You may remember me, we worked at Tri Agency Patrol together way back when.

Contact me at barry.s.colvin@irs.gov

At 5:05 AM, Blogger Bill Arnett said...

I emailed you with my home email, address, phone, etc.

After I sent it I remembered that Scottie Mundine drove that yellow jeep. Weren't you also a flight chief? or were you on my flight?

I'm beginning to form an image of a pretty big, nice guy, prematurely balding, but I just can't get my mind in gear. Sound like you?

Were you there the night some dumb ass that I had to bounce a hostile drunk off the walls of the holding cell actually spit on Rick Amparo? I dived across that lobby as fast as I could and got to Rick as he stood up and was gonna cut that dude in half with his M-16. I begged Rick not to shoot him and he finally said, "Only because you ask me not to, Sarge, but if I see him again downtown…"
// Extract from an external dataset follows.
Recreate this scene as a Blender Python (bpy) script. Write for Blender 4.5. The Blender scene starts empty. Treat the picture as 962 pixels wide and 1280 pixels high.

Pleas do email me back here at home. I know if I wrestle with all the drugs I have to take long enough I'll remember you.

Thanks for contacting me, man. It is a small world after all. That's funny, but cool, that you wound up at Irs and I bounty hunted for fifteen years. I just couldn't stand the thought of working in a gov't organization and I liked putting people in jail. (You can take a man out of Town Patrol but ya just can't take the Town Patrol outa the man!)